> [Data section]
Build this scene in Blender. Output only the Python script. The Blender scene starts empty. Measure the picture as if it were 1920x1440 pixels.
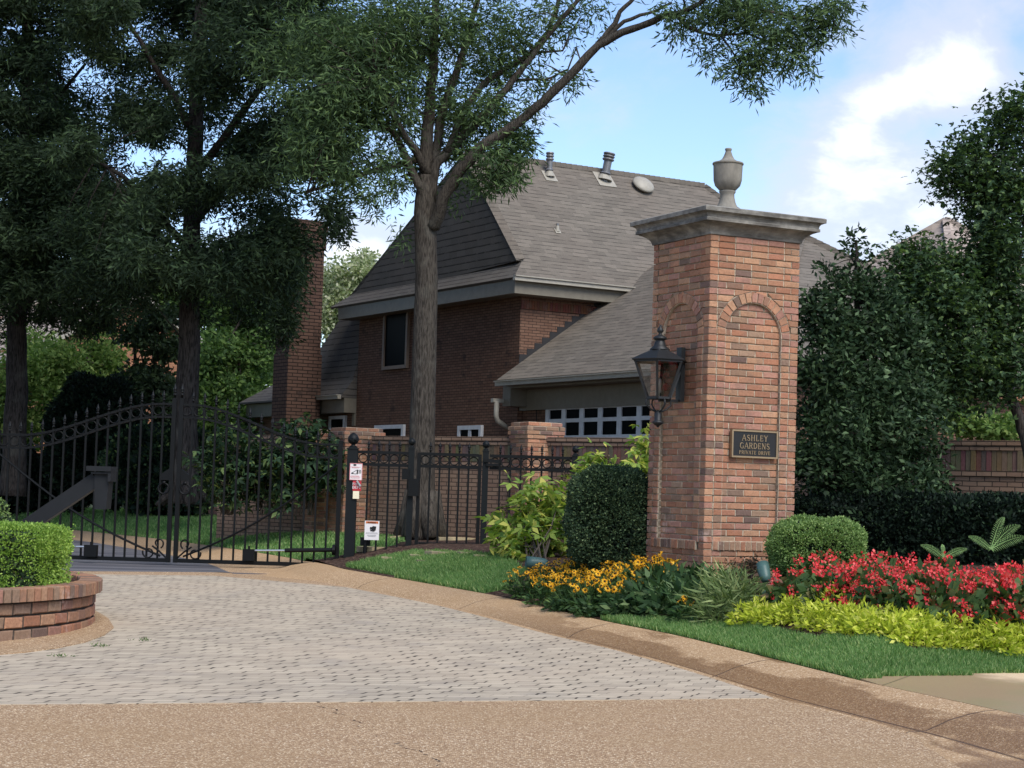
import bpy, math, random
import numpy as np
from mathutils import Vector, Matrix
random.seed(7)
RNG = np.random.default_rng(7)
scene = bpy.context.scene
COL = scene.collection

# ------------------------------------------------------------------ camera, sky, sun, exposure
F_PX, EYE, PITCH, ROLL = 3400.0, 1.40, math.atan(205 / 3400), 0.031
FW = Vector((0, math.cos(PITCH), math.sin(PITCH)))
UP0 = Vector((0, -math.sin(PITCH), math.cos(PITCH)))
RT = Vector((1, 0, 0)) * math.cos(ROLL) + UP0 * math.sin(ROLL)
UP = UP0 * math.cos(ROLL) - Vector((1, 0, 0)) * math.sin(ROLL)
EYEP = Vector((0, 0, EYE))
cam = bpy.data.cameras.new("camera")
cam.sensor_width = 36
cam.lens = F_PX / 1920 * 36
cam.clip_start, cam.clip_end = 0.1, 3000
camo = bpy.data.objects.new("camera", cam)
COL.objects.link(camo)
camo.matrix_world = Matrix(((RT.x, UP.x, -FW.x, 0), (RT.y, UP.y, -FW.y, 0), (RT.z, UP.z, -FW.z, EYE), (0, 0, 0, 1)))
scene.camera = camo
scene.view_settings.view_transform = 'Standard'
scene.view_settings.look = 'None'
scene.view_settings.gamma = 1
scene.view_settings.exposure = 1.1

def ray(px, py):
    return (FW * F_PX + RT * (px - 960) + UP * (720 - py)).normalized()
def at(px, py, Y):                     # point of the place seen at a photo pixel, at depth Y
    d = ray(px, py)
    return EYEP + d * (Y / d.y)

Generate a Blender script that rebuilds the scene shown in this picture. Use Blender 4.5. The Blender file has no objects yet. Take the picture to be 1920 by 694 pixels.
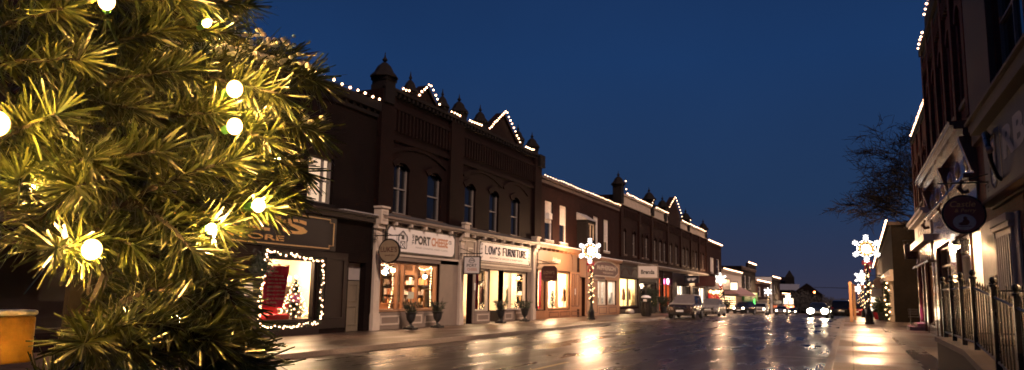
import bpy, bmesh, math, random
from mathutils import Vector, Matrix
random.seed(7)
R = math.radians
scene = bpy.context.scene
COL = scene.collection
PI = math.pi

# ------------------------------------------------------------------ camera (street runs along +Y, x to the right, z up)
F_PX, EYE = 1400.0, 1.65
_r = R(1.1); _a = 1595.0 - 960.0; _b = 347.0 - 560.0
_p = math.atan((-_b*math.cos(_r) - _a*math.sin(_r))/F_PX)
_s = Vector((_a, _b, F_PX)).normalized()
_u = Vector((math.sin(_r)*math.cos(_p), math.cos(_r)*math.cos(_p), math.sin(_p)))
_x = _u.cross(_s)
if _x.x < 0: _x = -_x
CM = Matrix((_x, _s, _u))
EYEV = Vector((0, 0, EYE))
def ray(px, py): return CM @ Vector((px-960.0, 347.0-py, F_PX))
def at_depth(px, py, d): return EYEV + ray(px, py)*(d/F_PX)
def at_y(px, py, y):
    v = ray(px, py); return EYEV + v*(y/v.y)
def at_x(px, py, x):
    v = ray(px, py); return EYEV + v*(x/v.x)

cd = bpy.data.cameras.new('camera'); cam = bpy.data.objects.new('camera', cd); COL.objects.link(cam)
right = CM @ Vector((1, 0, 0)); up = CM @ Vector((0, 1, 0)); fwd = CM @ Vector((0, 0, 1))
cam.matrix_world = Matrix(((right.x, up.x, -fwd.x, 0), (right.y, up.y, -fwd.y, 0), (right.z, up.z, -fwd.z, EYE), (0, 0, 0, 1)))
cd.sensor_width = 36; cd.lens = F_PX/1920*36; cd.clip_start = 0.05; cd.clip_end = 3000
cd.dof.use_dof = True; cd.dof.focus_distance = 0.85; cd.dof.aperture_fstop = 21
scene.camera = cam

# ------------------------------------------------------------------ helpers
def zg(y):
    """height of the road along the street: level, then dropping gently away"""
    if y < 56: return 0.0
    t = min(y, 300) - 56
    return -0.018*(t - 8*(1-math.exp(-t/8)))
SW = 0.13
XL, XR = -16.4, 3.4

class MB:
    def __init__(s): s.v = []; s.f = []; s.m = []; s.mi = 0
    def add(s, vs, fs):
        o = len(s.v); s.v += [tuple(p) for p in vs]
        for f in fs: s.f.append(tuple(o+i for i in f)); s.m.append(s.mi)
    def quad(s, a, b, c, d): s.add((a, b, c, d), ((0, 1, 2, 3),))
    def box(s, x0, x1, y0, y1, z0, z1):
        if x0 > x1: x0, x1 = x1, x0
        if y0 > y1: y0, y1 = y1, y0
        if z0 > z1: z0, z1 = z1, z0
        s.add(((x0,y0,z0),(x1,y0,z0),(x1,y1,z0),(x0,y1,z0),(x0,y0,z1),(x1,y0,z1),(x1,y1,z1),(x0,y1,z1)),
              ((3,2,1,0),(4,5,6,7),(0,1,5,4),(1,2,6,5),(2,3,7,6),(3,0,4,7)))
    def tube(s, pts, rad, n=8, cap=True):
        pts = [Vector(p) for p in pts]
        if not hasattr(rad, '__len__'): rad = [rad]*len(pts)
        rings = []
        for i, p in enumerate(pts):
            t = (pts[min(i+1, len(pts)-1)] - pts[max(i-1, 0)])
            t = t.normalized() if t.length > 1e-9 else Vector((0, 0, 1))
            a = Vector((0, 0, 1)) if abs(t.z) < .9 else Vector((1, 0, 0))
            e1 = t.cross(a).normalized(); e2 = t.cross(e1)
            rings.append([p + (e1*math.cos(2*PI*k/n) + e2*math.sin(2*PI*k/n))*rad[i] for k in range(n)])
        vs = [q for r in rings for q in r]; fs = []
        for i in range(len(pts)-1):
            for k in range(n):
                k2 = (k+1) % n
                fs.append((i*n+k, i*n+k2, (i+1)*n+k2, (i+1)*n+k))
        if cap:
            fs.append(tuple(range(n))); fs.append(tuple(reversed(range((len(pts)-1)*n, len(pts)*n))))
        s.add(vs, fs)
    def lathe(s, prof, c=(0, 0, 0), n=16, sq=False):
        cx, cy, cz = c; vs = []; fs = []
        for r_, z in prof:
            for k in range(n):
                t = 2*PI*(k + (.5 if sq else 0))/n
                vs.append((cx + r_*math.cos(t), cy + r_*math.sin(t), cz + z))
        for i in range(len(prof)-1):
            for k in range(n):
                k2 = (k+1) % n
                fs.append((i*n+k, i*n+k2, (i+1)*n+k2, (i+1)*n+k))
        fs.append(tuple(reversed(range(n)))); fs.append(tuple(range((len(prof)-1)*n, len(prof)*n)))
        s.add(vs, fs)
    def ball(s, c, r_, n=8, m=5, sx=1, sy=1, sz=1):
        vs = [(c[0], c[1], c[2]-r_*sz)]; fs = []
        for i in range(1, m):
            ph = -PI/2 + PI*i/m
            for k in range(n):
                t = 2*PI*k/n
                vs.append((c[0]+r_*sx*math.cos(ph)*math.cos(t), c[1]+r_*sy*math.cos(ph)*math.sin(t), c[2]+r_*sz*math.sin(ph)))
        vs.append((c[0], c[1], c[2]+r_*sz)); top = len(vs)-1
        for k in range(n):
            k2 = (k+1) % n
            fs.append((0, 1+k2, 1+k))
            for i in range(m-2): fs.append((1+i*n+k, 1+i*n+k2, 1+(i+1)*n+k2, 1+(i+1)*n+k))
            fs.append((1+(m-2)*n+k, 1+(m-2)*n+k2, top))
        s.add(vs, fs)
    def prism(s, poly, axis, a0, a1):
        """2D polygon extruded along an axis; poly coords are the other two axes in order"""
        def P(u, w, a): return {'x': (a, u, w), 'y': (u, a, w), 'z': (u, w, a)}[axis]
        n = len(poly)
        vs = [P(u, w, a0) for u, w in poly] + [P(u, w, a1) for u, w in poly]
        fs = [tuple(reversed(range(n))), tuple(range(n, 2*n))] + [(i, (i+1) % n, n+(i+1) % n, n+i) for i in range(n)]
        s.add(vs, fs)
    def build(s, name, mats, parent=None, smooth=False, bevel=0, origin=None):
        me = bpy.data.meshes.new(name)
        if parent is not None: off = Vector(parent_loc(parent))
        elif origin is not None: off = Vector(origin)
        else: off = Vector((0, 0, 0))
        me.from_pydata([(a-off.x, b-off.y, c-off.z) for a, b, c in s.v], [], s.f)
        if not isinstance(mats, (list, tuple)): mats = [mats]
        for m in mats: me.materials.append(m)
        if len(mats) > 1: me.polygons.foreach_set('material_index', s.m)
        bm = bmesh.new(); bm.from_mesh(me); bmesh.ops.recalc_face_normals(bm, faces=bm.faces); bm.to_mesh(me); bm.free()
        if smooth: me.polygons.foreach_set('use_smooth', [True]*len(me.polygons))
        me.update()
        o = bpy.data.objects.new(name, me); COL.objects.link(o)
        if parent is not None: o.parent = parent
        elif origin is not None: o.location = off
        if bevel:
            md = o.modifiers.new('bevel', 'BEVEL'); md.width = bevel; md.segments = 2; md.limit_method = 'ANGLE'; md.angle_limit = R(40)
        return o
def parent_loc(p):
    l = Vector(p.location)
    while p.parent: p = p.parent; l += Vector(p.location)
    return l
def tag(o, label=None, cat=None, group=None, kind=None):
    if label: o['label'] = label
    if cat: o['category'] = cat
    if group: o['group'] = group
    if kind: o['kind'] = kind
    return o
def thing(name, label, cat, loc=(0, 0, 0), group=None):
    o = bpy.data.objects.new(name, None); COL.objects.link(o); o.location = loc; o.empty_display_size = .2
    return tag(o, label, cat, group)
def struct(mb, name, mats, **k):
    return tag(mb.build(name, mats, **k), kind='structure')
def copy_tree(o, parent=None):
    c = o.copy(); COL.objects.link(c); c.parent = parent
    for ch in list(o.children): copy_tree(ch, c)
    return c
def dup(o, loc, label, rz=0, sc=1, group=None):
    c = copy_tree(o); c.location = loc; c.rotation_euler = (0, 0, rz); c.scale = (sc, sc, sc); c['label'] = label
    if group: c['group'] = group
    return c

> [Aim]
Make an exact copy of the lines from the one with "Generate a Blender" through the one with "PI = math.pi", both ends in, and nothing else. Drop every picture.

> [Solution to this problem]
Generate a Blender script that rebuilds the scene shown in this picture. Use Blender 4.5. The Blender file has no objects yet. Take the picture to be 1920 by 694 pixels.
import bpy, bmesh, math, random
from mathutils import Vector, Matrix
random.seed(7)
R = math.radians
scene = bpy.context.scene
COL = scene.collection
PI = math.pi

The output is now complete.